- _Written problem_:
Copy out all the lines in the records that include the word "objects".
----- Data to process
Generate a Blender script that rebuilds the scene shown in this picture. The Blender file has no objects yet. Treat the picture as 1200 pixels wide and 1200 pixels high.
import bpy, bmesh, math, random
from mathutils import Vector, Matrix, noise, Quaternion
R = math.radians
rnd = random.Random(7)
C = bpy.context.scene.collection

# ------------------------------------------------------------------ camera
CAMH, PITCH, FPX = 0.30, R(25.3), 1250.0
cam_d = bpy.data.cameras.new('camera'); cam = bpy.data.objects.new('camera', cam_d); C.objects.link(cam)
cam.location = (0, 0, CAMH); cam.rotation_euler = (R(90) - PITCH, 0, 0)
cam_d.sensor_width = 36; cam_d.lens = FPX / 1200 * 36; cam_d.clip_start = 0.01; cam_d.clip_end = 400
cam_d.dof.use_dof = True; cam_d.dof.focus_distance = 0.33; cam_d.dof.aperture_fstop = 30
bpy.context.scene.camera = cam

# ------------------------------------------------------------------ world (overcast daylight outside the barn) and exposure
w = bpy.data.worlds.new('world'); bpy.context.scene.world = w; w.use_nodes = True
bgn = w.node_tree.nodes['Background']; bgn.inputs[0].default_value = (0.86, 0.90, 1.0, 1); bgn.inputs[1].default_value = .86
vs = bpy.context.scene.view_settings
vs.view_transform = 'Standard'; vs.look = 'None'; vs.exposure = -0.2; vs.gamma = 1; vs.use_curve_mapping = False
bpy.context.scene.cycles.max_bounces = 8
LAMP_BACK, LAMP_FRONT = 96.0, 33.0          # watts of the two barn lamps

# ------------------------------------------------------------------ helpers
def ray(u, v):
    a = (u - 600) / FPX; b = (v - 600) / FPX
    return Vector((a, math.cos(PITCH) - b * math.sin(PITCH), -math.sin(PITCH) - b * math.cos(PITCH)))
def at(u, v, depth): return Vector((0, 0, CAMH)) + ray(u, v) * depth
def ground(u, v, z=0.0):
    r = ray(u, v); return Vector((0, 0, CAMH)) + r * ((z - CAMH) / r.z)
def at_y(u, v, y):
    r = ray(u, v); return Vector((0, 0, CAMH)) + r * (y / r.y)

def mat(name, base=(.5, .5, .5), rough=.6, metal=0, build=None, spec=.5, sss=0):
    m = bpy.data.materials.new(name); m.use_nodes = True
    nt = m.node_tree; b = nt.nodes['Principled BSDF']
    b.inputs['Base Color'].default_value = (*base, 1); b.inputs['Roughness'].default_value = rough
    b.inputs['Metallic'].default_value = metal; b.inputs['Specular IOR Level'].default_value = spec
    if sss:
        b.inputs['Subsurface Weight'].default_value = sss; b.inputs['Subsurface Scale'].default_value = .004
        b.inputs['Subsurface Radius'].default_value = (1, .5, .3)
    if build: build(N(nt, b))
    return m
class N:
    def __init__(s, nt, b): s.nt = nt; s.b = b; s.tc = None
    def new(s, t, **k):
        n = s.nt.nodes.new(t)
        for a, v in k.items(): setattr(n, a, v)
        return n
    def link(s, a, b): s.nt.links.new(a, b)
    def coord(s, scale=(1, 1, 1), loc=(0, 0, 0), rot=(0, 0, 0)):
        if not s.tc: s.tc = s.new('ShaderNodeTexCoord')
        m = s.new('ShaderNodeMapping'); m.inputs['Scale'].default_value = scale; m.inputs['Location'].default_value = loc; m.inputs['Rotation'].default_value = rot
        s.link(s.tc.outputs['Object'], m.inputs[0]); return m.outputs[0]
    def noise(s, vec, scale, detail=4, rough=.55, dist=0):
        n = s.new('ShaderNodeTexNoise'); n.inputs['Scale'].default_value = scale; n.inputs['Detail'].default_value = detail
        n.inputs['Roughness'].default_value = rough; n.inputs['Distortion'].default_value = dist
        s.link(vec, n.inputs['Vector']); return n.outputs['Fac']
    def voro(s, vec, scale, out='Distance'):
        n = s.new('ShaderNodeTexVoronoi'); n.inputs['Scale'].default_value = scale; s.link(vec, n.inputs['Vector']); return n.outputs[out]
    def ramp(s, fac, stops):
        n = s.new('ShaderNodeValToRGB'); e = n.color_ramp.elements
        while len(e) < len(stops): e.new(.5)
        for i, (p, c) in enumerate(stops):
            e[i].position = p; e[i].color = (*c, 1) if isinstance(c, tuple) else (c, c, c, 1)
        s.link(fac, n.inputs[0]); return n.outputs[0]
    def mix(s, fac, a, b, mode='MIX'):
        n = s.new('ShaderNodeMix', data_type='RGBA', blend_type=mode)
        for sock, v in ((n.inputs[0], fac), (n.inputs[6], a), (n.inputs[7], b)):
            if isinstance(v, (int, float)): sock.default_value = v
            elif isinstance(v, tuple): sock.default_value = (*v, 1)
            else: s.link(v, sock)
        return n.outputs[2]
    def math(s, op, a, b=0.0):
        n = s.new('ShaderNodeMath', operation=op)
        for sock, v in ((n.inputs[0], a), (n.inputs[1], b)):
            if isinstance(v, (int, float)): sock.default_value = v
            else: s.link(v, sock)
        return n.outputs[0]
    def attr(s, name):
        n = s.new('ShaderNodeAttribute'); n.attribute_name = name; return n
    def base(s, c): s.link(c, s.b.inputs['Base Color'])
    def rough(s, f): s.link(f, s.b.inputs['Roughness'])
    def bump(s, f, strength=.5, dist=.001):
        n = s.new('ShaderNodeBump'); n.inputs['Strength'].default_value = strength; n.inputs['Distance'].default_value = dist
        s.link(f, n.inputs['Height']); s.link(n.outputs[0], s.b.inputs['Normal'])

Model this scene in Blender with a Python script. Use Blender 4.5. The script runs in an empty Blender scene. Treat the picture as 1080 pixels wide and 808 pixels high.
----------
- _Correct result_:
Generate a Blender script that rebuilds the scene shown in this picture. The Blender file has no objects yet. Treat the picture as 1200 pixels wide and 1200 pixels high.
cam_d = bpy.data.cameras.new('camera'); cam = bpy.data.objects.new('camera', cam_d); C.objects.link(cam)